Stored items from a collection
** Start **
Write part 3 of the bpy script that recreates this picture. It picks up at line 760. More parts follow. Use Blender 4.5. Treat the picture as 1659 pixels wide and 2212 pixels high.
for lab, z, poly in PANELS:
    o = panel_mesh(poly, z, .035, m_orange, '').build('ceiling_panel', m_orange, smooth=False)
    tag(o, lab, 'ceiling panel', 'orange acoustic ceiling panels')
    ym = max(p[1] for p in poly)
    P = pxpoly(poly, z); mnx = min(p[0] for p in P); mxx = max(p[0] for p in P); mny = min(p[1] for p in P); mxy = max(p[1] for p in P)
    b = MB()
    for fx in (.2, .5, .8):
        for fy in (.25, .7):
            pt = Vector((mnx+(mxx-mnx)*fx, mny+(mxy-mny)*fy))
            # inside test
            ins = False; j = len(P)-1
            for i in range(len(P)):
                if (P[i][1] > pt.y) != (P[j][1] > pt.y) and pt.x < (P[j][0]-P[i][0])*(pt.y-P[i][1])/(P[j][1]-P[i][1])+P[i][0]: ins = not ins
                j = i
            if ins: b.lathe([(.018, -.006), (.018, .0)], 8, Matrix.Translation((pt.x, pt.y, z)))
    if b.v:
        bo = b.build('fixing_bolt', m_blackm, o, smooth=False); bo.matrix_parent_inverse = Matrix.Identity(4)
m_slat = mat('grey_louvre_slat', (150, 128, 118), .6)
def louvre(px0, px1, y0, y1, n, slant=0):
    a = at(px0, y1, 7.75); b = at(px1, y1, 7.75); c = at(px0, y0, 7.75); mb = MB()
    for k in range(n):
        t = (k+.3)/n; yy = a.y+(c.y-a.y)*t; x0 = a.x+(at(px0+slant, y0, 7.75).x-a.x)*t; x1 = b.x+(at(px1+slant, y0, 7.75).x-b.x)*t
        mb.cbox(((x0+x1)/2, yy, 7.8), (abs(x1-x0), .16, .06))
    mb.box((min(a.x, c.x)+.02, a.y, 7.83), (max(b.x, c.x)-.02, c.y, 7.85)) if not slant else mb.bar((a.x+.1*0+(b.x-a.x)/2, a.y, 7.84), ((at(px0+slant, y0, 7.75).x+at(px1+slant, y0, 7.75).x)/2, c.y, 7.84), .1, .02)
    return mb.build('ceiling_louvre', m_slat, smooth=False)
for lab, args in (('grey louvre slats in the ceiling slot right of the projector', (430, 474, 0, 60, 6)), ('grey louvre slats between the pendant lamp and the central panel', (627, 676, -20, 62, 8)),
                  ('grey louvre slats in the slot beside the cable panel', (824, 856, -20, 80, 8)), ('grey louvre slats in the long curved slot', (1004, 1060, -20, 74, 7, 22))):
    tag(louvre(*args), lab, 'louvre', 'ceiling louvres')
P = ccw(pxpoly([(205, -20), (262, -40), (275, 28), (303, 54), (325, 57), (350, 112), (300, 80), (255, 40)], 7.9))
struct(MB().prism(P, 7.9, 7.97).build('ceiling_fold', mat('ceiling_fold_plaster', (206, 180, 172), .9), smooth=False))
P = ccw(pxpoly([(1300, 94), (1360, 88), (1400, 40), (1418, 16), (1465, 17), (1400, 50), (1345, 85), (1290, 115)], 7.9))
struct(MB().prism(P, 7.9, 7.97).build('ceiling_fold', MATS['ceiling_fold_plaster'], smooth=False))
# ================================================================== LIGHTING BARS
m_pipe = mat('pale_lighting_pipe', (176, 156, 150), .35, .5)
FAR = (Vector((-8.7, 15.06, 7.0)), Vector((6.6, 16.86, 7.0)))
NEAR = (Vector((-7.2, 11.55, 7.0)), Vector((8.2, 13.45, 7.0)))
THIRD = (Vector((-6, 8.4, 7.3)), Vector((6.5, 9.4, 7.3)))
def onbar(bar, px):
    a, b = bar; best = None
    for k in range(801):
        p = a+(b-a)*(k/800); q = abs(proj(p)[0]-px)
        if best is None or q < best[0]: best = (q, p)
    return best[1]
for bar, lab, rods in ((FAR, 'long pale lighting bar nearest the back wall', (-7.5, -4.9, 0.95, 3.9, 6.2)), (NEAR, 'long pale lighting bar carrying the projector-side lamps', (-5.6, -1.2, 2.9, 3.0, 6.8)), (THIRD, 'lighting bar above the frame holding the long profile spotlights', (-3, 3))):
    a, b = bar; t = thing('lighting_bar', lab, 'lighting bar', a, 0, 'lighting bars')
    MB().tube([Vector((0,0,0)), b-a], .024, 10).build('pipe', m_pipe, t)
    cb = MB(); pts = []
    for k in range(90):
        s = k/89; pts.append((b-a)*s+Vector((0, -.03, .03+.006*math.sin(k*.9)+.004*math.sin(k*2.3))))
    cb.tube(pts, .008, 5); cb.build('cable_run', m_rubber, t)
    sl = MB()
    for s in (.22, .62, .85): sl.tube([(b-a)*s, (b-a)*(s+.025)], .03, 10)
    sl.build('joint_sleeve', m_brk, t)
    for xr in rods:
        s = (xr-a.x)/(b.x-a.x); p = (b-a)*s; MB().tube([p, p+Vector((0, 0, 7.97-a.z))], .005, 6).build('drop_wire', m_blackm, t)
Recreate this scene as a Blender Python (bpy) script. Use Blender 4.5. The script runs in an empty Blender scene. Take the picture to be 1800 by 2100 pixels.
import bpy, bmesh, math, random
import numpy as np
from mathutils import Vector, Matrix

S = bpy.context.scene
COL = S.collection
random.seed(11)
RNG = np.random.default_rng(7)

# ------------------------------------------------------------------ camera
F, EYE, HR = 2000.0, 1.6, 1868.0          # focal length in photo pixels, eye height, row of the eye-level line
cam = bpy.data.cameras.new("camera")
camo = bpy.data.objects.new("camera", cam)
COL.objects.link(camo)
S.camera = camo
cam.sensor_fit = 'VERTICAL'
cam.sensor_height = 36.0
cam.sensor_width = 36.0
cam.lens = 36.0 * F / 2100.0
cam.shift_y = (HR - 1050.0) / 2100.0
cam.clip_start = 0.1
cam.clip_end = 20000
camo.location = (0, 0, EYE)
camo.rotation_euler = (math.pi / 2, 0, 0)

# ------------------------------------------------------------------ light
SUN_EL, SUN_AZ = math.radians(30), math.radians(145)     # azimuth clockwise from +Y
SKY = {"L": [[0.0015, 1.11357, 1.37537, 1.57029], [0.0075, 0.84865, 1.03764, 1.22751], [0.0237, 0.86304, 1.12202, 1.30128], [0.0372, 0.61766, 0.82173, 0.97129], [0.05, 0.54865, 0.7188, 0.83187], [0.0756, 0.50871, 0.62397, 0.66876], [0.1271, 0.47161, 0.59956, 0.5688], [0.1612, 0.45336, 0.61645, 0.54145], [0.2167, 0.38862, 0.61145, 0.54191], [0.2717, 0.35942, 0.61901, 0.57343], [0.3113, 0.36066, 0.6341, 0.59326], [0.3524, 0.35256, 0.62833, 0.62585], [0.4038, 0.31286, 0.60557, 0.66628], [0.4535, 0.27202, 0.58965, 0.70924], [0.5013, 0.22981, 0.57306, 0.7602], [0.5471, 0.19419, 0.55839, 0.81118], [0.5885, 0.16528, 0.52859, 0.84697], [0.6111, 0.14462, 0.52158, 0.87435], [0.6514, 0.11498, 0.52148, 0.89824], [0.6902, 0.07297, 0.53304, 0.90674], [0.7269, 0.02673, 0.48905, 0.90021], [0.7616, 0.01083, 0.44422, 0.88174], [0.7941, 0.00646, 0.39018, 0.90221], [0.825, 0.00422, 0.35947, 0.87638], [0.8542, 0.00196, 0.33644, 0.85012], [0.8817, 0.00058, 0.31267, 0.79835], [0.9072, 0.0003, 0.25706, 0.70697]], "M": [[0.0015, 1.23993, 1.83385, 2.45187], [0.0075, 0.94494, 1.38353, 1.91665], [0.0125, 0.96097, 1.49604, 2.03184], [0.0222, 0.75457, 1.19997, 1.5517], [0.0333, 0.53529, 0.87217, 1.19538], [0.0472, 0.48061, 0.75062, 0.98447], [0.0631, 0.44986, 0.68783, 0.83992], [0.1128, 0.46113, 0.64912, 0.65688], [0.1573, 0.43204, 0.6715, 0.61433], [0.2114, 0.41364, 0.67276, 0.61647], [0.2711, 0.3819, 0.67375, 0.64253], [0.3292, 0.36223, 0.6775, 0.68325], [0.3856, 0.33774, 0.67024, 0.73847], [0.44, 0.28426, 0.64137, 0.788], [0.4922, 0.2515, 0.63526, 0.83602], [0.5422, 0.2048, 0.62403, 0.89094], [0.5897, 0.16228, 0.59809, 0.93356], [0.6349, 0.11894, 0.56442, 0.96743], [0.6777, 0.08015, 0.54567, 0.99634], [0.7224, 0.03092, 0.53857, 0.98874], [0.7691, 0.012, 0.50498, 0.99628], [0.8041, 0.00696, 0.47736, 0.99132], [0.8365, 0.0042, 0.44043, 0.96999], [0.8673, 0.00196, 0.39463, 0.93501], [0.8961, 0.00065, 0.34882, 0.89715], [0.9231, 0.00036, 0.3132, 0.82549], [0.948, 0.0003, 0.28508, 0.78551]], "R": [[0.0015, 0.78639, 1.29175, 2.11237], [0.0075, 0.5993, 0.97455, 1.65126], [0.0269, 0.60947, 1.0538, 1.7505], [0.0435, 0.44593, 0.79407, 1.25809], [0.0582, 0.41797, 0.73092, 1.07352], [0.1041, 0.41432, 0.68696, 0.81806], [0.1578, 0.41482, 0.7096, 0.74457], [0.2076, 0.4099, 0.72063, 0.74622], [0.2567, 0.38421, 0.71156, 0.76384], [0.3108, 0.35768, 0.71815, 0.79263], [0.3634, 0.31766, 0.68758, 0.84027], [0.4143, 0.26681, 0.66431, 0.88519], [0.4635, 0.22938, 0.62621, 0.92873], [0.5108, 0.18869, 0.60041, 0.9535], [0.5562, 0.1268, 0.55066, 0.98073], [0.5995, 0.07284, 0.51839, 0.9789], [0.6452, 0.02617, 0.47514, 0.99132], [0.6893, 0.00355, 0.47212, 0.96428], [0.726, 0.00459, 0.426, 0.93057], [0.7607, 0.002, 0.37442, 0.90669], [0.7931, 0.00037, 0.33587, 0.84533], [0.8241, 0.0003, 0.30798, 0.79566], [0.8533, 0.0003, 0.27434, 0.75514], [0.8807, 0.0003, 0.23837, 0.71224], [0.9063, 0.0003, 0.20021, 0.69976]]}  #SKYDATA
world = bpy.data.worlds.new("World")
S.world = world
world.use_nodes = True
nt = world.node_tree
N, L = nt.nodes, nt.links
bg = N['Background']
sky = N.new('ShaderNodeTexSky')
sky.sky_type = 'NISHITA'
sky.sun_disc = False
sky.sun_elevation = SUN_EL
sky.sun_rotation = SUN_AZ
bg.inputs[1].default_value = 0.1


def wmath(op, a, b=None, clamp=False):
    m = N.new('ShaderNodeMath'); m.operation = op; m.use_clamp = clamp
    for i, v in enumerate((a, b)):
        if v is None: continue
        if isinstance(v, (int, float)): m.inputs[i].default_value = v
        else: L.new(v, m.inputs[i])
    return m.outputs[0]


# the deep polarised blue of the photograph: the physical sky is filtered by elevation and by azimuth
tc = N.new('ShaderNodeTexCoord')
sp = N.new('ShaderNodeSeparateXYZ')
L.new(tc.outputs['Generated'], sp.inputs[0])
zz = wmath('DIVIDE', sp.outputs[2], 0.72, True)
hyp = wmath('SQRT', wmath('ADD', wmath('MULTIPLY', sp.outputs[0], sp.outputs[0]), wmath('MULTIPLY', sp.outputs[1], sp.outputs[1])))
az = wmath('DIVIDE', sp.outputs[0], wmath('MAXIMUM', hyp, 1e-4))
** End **
WORK REQUIRED
Print only the run of lines that begins with the line containing "Recreate this scene" and ends with the line containing "from mathutils import Vector, Matrix", both included, exactly as they read.

REPLY TO THE EXERCISE
Recreate this scene as a Blender Python (bpy) script. Use Blender 4.5. The script runs in an empty Blender scene. Take the picture to be 1800 by 2100 pixels.
import bpy, bmesh, math, random
import numpy as np
from mathutils import Vector, Matrix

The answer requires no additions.